§ Problem to solve
Reproduce nothing but the lines from the start of the material through the line that includes "sc.cycles.transparent_max_bounces = 4", both ends included, and omit every picture.

§ Data extract
— START —
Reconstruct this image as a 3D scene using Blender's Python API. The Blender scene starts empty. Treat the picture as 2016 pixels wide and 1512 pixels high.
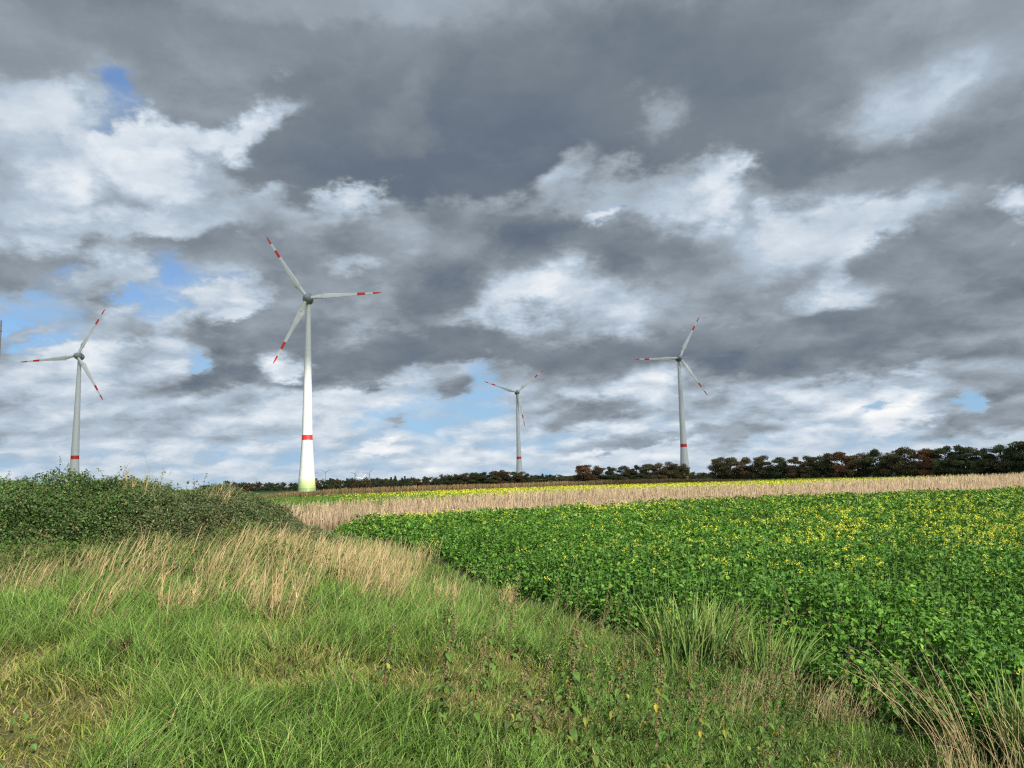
import bpy, math
import numpy as np
from mathutils import Vector, Matrix, Euler

sc = bpy.context.scene
R = math.radians
rng = np.random.default_rng(11)

# ------------------------------------------------------------------ camera
cam_d = bpy.data.cameras.new("camera")
cam = bpy.data.objects.new("camera", cam_d)
sc.collection.objects.link(cam)
sc.camera = cam
EYE = 3.0
cam_d.sensor_width = 36.0
cam_d.lens = 36.0 * 1467.0 / 2016.0
cam_d.clip_start = 0.05
cam_d.clip_end = 20000.0
PITCH, ROLL = R(7.392), R(1.58)
fwd = Vector((0, math.cos(PITCH), math.sin(PITCH)))
r0 = Vector((1, 0, 0)); u0 = r0.cross(fwd)
up = u0 * math.cos(ROLL) + r0 * math.sin(ROLL)
rt = r0 * math.cos(ROLL) - u0 * math.sin(ROLL)
cam.matrix_world = Matrix(((rt.x, up.x, -fwd.x, 0), (rt.y, up.y, -fwd.y, 0), (rt.z, up.z, -fwd.z, EYE), (0, 0, 0, 1)))

# ------------------------------------------------------------------ render / colour
sc.view_settings.view_transform = 'Standard'
sc.view_settings.look = 'None'
sc.view_settings.exposure = 0.5         # the phone exposed for the sunlit field
sc.view_settings.gamma = 1.0
sc.render.engine = 'CYCLES'
sc.cycles.use_denoising = False           # grass and leaves keep their bite
sc.cycles.pixel_filter_type = 'BLACKMAN_HARRIS'
sc.cycles.filter_width = 1.25
sc.cycles.max_bounces = 6
sc.cycles.diffuse_bounces = 3
sc.cycles.glossy_bounces = 2
sc.cycles.transmission_bounces = 3
sc.cycles.transparent_max_bounces = 4

# ------------------------------------------------------------------ sun
SUN_EL, SUN_AZ = R(29.0), R(35.0)          # azimuth: to the right of straight behind the camera
to_sun = Vector((math.sin(SUN_AZ) * math.cos(SUN_EL), -math.cos(SUN_AZ) * math.cos(SUN_EL), math.sin(SUN_EL)))
sun_d = bpy.data.lights.new("sun", 'SUN')
sun_d.energy = 5.0
sun_d.angle = R(0.53)
sun_d.color = (1.0, 0.95, 0.86)
sun = bpy.data.objects.new("sun", sun_d)
sc.collection.objects.link(sun)
sun.rotation_euler = (-to_sun).to_track_quat('-Z', 'Y').to_euler()
sun.location = (60, -140, 90)

# ------------------------------------------------------------------ sky
# every line is one cloud or gap of the cloudy sky, at infinity:
# azimuth, elevation, half width, half height (degrees), tilt, edge softness, brightness, openness to the blue, fine detail
SKY = [
    (-0.12, 2.95, 58.46, 4.27, 1.6, 0.7, 0.77, 0.36, 0.78),
    (-0.19, 0.44, 62.01, 1.54, 1.6, 0.8, 0.77, 0.34, 0.6),
    (0.88, 34.64, 54.82, 3.69, 1.6, 0.9, 0.59, 0, 0.22),
    (-22.64, 31.21, 15.09, 2.73, -6.4, 1.0, 0.49, 0, 0.25),
    (0.41, 31.16, 21.71, 2.61, 1.6, 1.0, 0.5, 0, 0.18),
    (18.8, 28.41, 9.66, 3.84, 1.6, 1.0, 0.47, 0, 0.2),
    (35.35, 26.94, 6.09, 2.53, 1.6, 1.0, 0.58, 0, 0.2),
    (-11.95, 34.02, 8.09, 1.53, 1.6, 1.0, 0.58, 0, 0.2),
    (-34.08, 25.29, 4.88, 3.83, 1.6, 0.8, 0.72, 0, 0.5),
    (-30.49, 19.09, 10.03, 5.51, 11.6, 0.8, 0.75, 0, 0.8),
    (-34.25, 28.19, 4.04, 1.99, 1.6, 1, 0.53, 0, 0.25),
    (-32.57, 24.57, 2.66, 1.81, 1.6, 0.7, 0.78, 0, 0.5),
    (-0.02, 18.05, 36.32, 4.9, 1.6, 0.9, 0.53, 0, 0.5),
    (-21.2, 16.73, 9.15, 2.13, 1.6, 0.7, 0.5, 0, 0.4),
    (-33.51, 14.58, 4.79, 1.77, 1.6, 0.7, 0.48, 0, 0.4),
    (27.79, 15.38, 13.18, 5.06, 1.6, 0.9, 0.56, 0, 0.35),
    (-29.11, 26.6, 2.55, 1.41, -23.4, 1.1, 0.62, 0.86, 0.8),
    (-30.61, 24.97, 1.54, 1.04, 31.6, 1.1, 0.64, 0.62, 0.8),
    (-29.49, 27.96, 1.59, 0.9, -8.4, 1.1, 0.55, 0.85, 0.8),
    (-7.95, 26.05, 16.59, 4.68, 7.6, 0.9, 0.43, 0, 0.2),
    (5.15, 25.69, 13.05, 4.02, 1.6, 0.9, 0.42, 0, 0.2),
    (12.51, 27.3, 8.65, 4.36, 1.6, 1.0, 0.44, 0, 0.15),
    (23.29, 21.29, 8.58, 4.03, -8.4, 0.8, 0.43, 0, 0.2),
    (29.71, 19.06, 9.78, 1.62, 1.6, 0.9, 0.46, 0, 0.2),
    (-4.76, 23.09, 14.62, 2.16, 1.6, 0.8, 0.39, 0, 0.15),
    (-7.12, 27.62, 2.85, 2.05, 61.6, 1.1, 0.49, 0.15, 0.2),
    (-27.54, 23.95, 5.21, 1.76, 19.6, 0.5, 0.88, 0, 0.8),
    (-25.49, 22.46, 3.69, 1.98, 1.6, 0.7, 0.82, 0, 0.7),
    (-21.76, 25.45, 4.29, 1.12, 23.6, 0.9, 0.82, 0, 0.6),
    (-32.21, 20.57, 1.77, 1.73, 1.6, 1.1, 0.86, 0, 0.6),
    (-26.36, 18.65, 7.21, 1.35, 16.6, 0.7, 0.8, 0, 0.8),
    (-22.39, 22.53, 2.11, 1.35, 1.6, 0.9, 0.62, 0, 0.6),
    (-15.4, 19.83, 9.84, 1.44, 1.6, 0.8, 0.63, 0, 0.6),
    (-12.34, 21.33, 3.12, 0.93, 6.6, 0.75, 0.78, 0, 0.7),
    (-19.52, 21.98, 2.19, 0.69, 11.6, 1.05, 0.66, 0, 0.7),
    (-4.82, 19.61, 8.05, 1.49, 1.6, 0.9, 0.55, 0, 0.5),
    (8.2, 21.73, 7.57, 1.63, 11.6, 0.6, 0.66, 0, 0.6),
    (4.21, 22.89, 2.84, 1.08, 26.6, 1.05, 0.7, 0, 0.6),
    (12.09, 26.84, 1.58, 1.35, 1.6, 1.1, 0.58, 0.2, 0.4),
    (8.77, 21.21, 1.59, 0.44, 6.6, 1.1, 0.62, 0.87, 0.4),
    (7.42, 20.58, 1.83, 0.51, 23.6, 1.1, 0.84, 0, 0.4),
    (15.57, 20.66, 4.89, 2.13, 1.6, 0.6, 0.76, 0, 0.7),
    (16.99, 22.08, 1.71, 2.16, 1.6, 1.05, 0.82, 0, 0.9),
    (21.86, 16.63, 9.0, 2.81, 6.6, 0.9, 0.75, 0, 0.5),
    (22.96, 17.35, 6.14, 1.56, 6.6, 0.8, 0.81, 0, 0.5),
    (26.13, 14.95, 1.94, 1.72, 1.6, 0.9, 0.82, 0, 0.5),
    (11.48, 16.67, 6.17, 2.23, 1.6, 1, 0.52, 0, 0.4),
    (5.21, 17.85, 7.19, 1.88, 1.6, 0.8, 0.46, 0, 0.4),
    (31.14, 24.05, 5.12, 2.28, 13.6, 1.1, 0.69, 0, 0.5),
    (31.77, 24.2, 2.38, 1.03, 26.6, 1.1, 0.75, 0, 0.5),
    (30.95, 19.13, 7.75, 1.28, 1.6, 0.9, 0.52, 0, 0.2),
    (35.06, 15.98, 1.35, 0.87, 1.6, 1.1, 0.92, 0, 0.5),
    (29.25, 14.11, 3.96, 2.01, 21.6, 0.5, 0.5, 0, 0.4),
    (33.52, 12.4, 3.32, 1.93, 1.6, 0.8, 0.52, 0, 0.3),
    (19.05, 12.25, 14.91, 2.19, 1.6, 0.9, 0.55, 0, 0.5),
    (24.26, 12.28, 2.31, 1.27, 9.6, 1.1, 0.8, 0, 0.6),
    (31.93, 10.66, 5.71, 0.82, 19.6, 0.7, 0.62, 0, 0.4),
    (23.03, 9.48, 16.72, 1.72, 3.6, 0.6, 0.46, 0, 0.35),
    (11.49, 9.85, 11.39, 1.53, 1.6, 0.7, 0.48, 0, 0.35),
    (14.74, 7.55, 4.41, 1.81, 6.6, 0.5, 0.45, 0, 0.5),
    (25.5, 7.28, 10.55, 0.99, 1.6, 0.7, 0.47, 0, 0.4),
    (-0.17, 12.5, 11.15, 3.48, 1.6, 1.0, 0.72, 0, 0.6),
    (3.05, 13.56, 7.16, 2.39, 1.6, 0.9, 0.81, 0, 0.7),
    (-4.15, 12.77, 4.36, 1.74, 21.6, 0.7, 0.8, 0, 0.6),
    (6.61, 13.2, 3.54, 1.92, 1.6, 0.8, 0.8, 0.05, 0.8),
    (0.14, 9.58, 16.62, 1.4, -0.4, 0.6, 0.47, 0, 0.3),
    (-10.82, 9.7, 16.07, 1.84, 4.6, 0.6, 0.46, 0, 0.35),
    (-15.74, 14.88, 9.31, 2.22, 1.6, 0.9, 0.52, 0, 0.5),
    (-5.71, 14.13, 4.36, 1.92, 21.6, 0.7, 0.48, 0, 0.4),
    (-10.99, 16.16, 2.33, 0.9, 6.6, 1.1, 0.74, 0, 0.6),
    (-8.83, 17.7, 7.89, 1.12, 1.6, 0.9, 0.54, 0, 0.4),
    (-26.03, 13.93, 5.85, 1.94, -2.4, 0.8, 0.6, 0.9, 0.6),
    (-34.6, 11.55, 3.27, 1.35, 11.6, 0.8, 0.62, 0.89, 0.7),
    (-32.29, 10.02, 2.86, 1.32, 23.6, 0.8, 0.62, 0.9, 0.7),
    (-25.14, 11.47, 6.56, 2.18, 21.6, 0.9, 0.72, 0.5, 0.9),
    (-29.04, 13.93, 1.39, 2.03, 1.6, 0.75, 0.78, 0.05, 0.9),
    (-21.81, 12.74, 4.15, 1.44, 23.6, 0.5, 0.78, 0.1, 0.9),
    (-28.31, 10.92, 1.86, 2.06, 31.6, 1.05, 0.55, 0.1, 0.7),
    (-33.86, 10.55, 1.38, 0.45, 21.6, 1.1, 0.72, 0.2, 0.6),
    (-19.68, 11.21, 6.02, 1.54, 6.6, 0.6, 0.5, 0, 0.5),
    (-19.71, 12.67, 2.13, 0.73, 21.6, 0.75, 0.82, 0, 0.7),
    (-30.9, 7.87, 6.73, 1.75, 9.6, 0.6, 0.8, 0, 0.8),
    (-32.12, 9.3, 1.43, 0.79, 21.6, 0.75, 0.86, 0, 0.7),
    (-26.02, 8.61, 2.89, 1.41, 1.6, 0.7, 0.74, 0.1, 0.9),
    (-21.02, 8.42, 4.49, 1.53, 11.6, 0.5, 0.45, 0, 0.6),
    (-16.96, 8.58, 1.81, 1.35, 11.6, 0.75, 0.85, 0, 0.7),
    (-24.08, 9.22, 0.99, 0.5, 1.6, 1.05, 0.66, 0.8, 0.4),
    (-14.2, 7.86, 6.32, 0.83, 7.6, 0.6, 0.46, 0, 0.4),
    (-26.56, 5.78, 15.79, 0.98, 6.6, 0.9, 0.69, 0.05, 0.8),
    (-14.93, 5.89, 6.98, 1.13, 11.6, 0.5, 0.82, 0, 0.7),
    (-28.96, 4.02, 15.05, 0.95, 1.6, 0.8, 0.72, 0.15, 0.8),
    (-8.54, 5.27, 7.29, 1.93, 15.6, 0.6, 0.76, 0.8, 0.45),
    (-11.96, 2.83, 8.97, 1.52, 6.6, 0.9, 0.78, 0.4, 0.7),
    (-2.71, 5.94, 4.31, 1.17, 6.6, 0.7, 0.72, 0.55, 0.7),
    (-3.06, 8.01, 2.16, 0.62, 11.6, 0.9, 0.7, 0.85, 0.5),
    (-4.83, 7.42, 1.76, 0.78, 1.6, 0.75, 0.55, 0.1, 0.8),
    (-0.83, 2.58, 6.23, 1.4, 1.6, 0.9, 0.78, 0.42, 0.7),
    (-9.7, 2.6, 2.35, 0.46, 5.6, 0.6, 0.92, 0, 0.6),
    (-8.93, 4.92, 1.0, 0.54, 1.6, 0.75, 0.66, 0.1, 0.5),
    (-4.74, 1.71, 3.48, 0.69, 5.6, 0.5, 0.84, 0.05, 0.7),
    (6.73, 7.0, 6.97, 1.01, 7.6, 0.6, 0.56, 0, 0.7),
    (4.34, 5.54, 5.06, 1.56, 13.6, 0.5, 0.66, 0.05, 0.9),
    (9.37, 5.73, 4.96, 1.73, 9.6, 0.6, 0.8, 0.05, 0.9),
    (5.87, 4.9, 4.26, 0.85, 6.6, 0.6, 0.58, 0, 0.6),
    (16.77, 4.98, 4.3, 1.86, 1.6, 0.7, 0.72, 0.05, 0.9),
    (23.73, 5.64, 9.83, 1.28, 1.6, 0.7, 0.64, 0, 0.95),
    (22.35, 5.01, 3.01, 0.94, 6.6, 0.6, 0.76, 0.02, 0.9),
    (27.23, 5.2, 3.09, 0.97, 9.6, 0.6, 0.8, 0, 0.9),
    (32.84, 5.23, 3.31, 1.64, 1.6, 0.8, 0.58, 0, 0.6),
    (32.07, 2.98, 4.18, 1.12, 6.6, 0.6, 0.54, 0.05, 0.6),
    (26.91, 3.3, 2.22, 0.93, 4.6, 0.6, 0.93, 0, 0.5),
    (23.59, 3.78, 1.8, 0.57, 9.6, 0.75, 0.86, 0, 0.6),
    (30.99, 4.29, 0.74, 0.53, 31.6, 0.9, 0.7, 0.8, 0.4),
    (25.49, 4.09, 0.7, 0.49, 11.6, 0.9, 0.7, 0.8, 0.4),
    (15.91, 2.78, 4.31, 0.82, 3.6, 0.6, 0.58, 0.05, 0.6),
    (8.83, 2.29, 4.93, 0.77, 3.6, 0.6, 0.62, 0.2, 0.6),
    (9.18, 1.7, 5.67, 0.46, 3.6, 0.6, 0.84, 0.05, 0.6),
]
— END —
§ Expected answer
Reconstruct this image as a 3D scene using Blender's Python API. The Blender scene starts empty. Treat the picture as 2016 pixels wide and 1512 pixels high.
import bpy, math
import numpy as np
from mathutils import Vector, Matrix, Euler

sc = bpy.context.scene
R = math.radians
rng = np.random.default_rng(11)

# ------------------------------------------------------------------ camera
cam_d = bpy.data.cameras.new("camera")
cam = bpy.data.objects.new("camera", cam_d)
sc.collection.objects.link(cam)
sc.camera = cam
EYE = 3.0
cam_d.sensor_width = 36.0
cam_d.lens = 36.0 * 1467.0 / 2016.0
cam_d.clip_start = 0.05
cam_d.clip_end = 20000.0
PITCH, ROLL = R(7.392), R(1.58)
fwd = Vector((0, math.cos(PITCH), math.sin(PITCH)))
r0 = Vector((1, 0, 0)); u0 = r0.cross(fwd)
up = u0 * math.cos(ROLL) + r0 * math.sin(ROLL)
rt = r0 * math.cos(ROLL) - u0 * math.sin(ROLL)
cam.matrix_world = Matrix(((rt.x, up.x, -fwd.x, 0), (rt.y, up.y, -fwd.y, 0), (rt.z, up.z, -fwd.z, EYE), (0, 0, 0, 1)))

# ------------------------------------------------------------------ render / colour
sc.view_settings.view_transform = 'Standard'
sc.view_settings.look = 'None'
sc.view_settings.exposure = 0.5         # the phone exposed for the sunlit field
sc.view_settings.gamma = 1.0
sc.render.engine = 'CYCLES'
sc.cycles.use_denoising = False           # grass and leaves keep their bite
sc.cycles.pixel_filter_type = 'BLACKMAN_HARRIS'
sc.cycles.filter_width = 1.25
sc.cycles.max_bounces = 6
sc.cycles.diffuse_bounces = 3
sc.cycles.glossy_bounces = 2
sc.cycles.transmission_bounces = 3
sc.cycles.transparent_max_bounces = 4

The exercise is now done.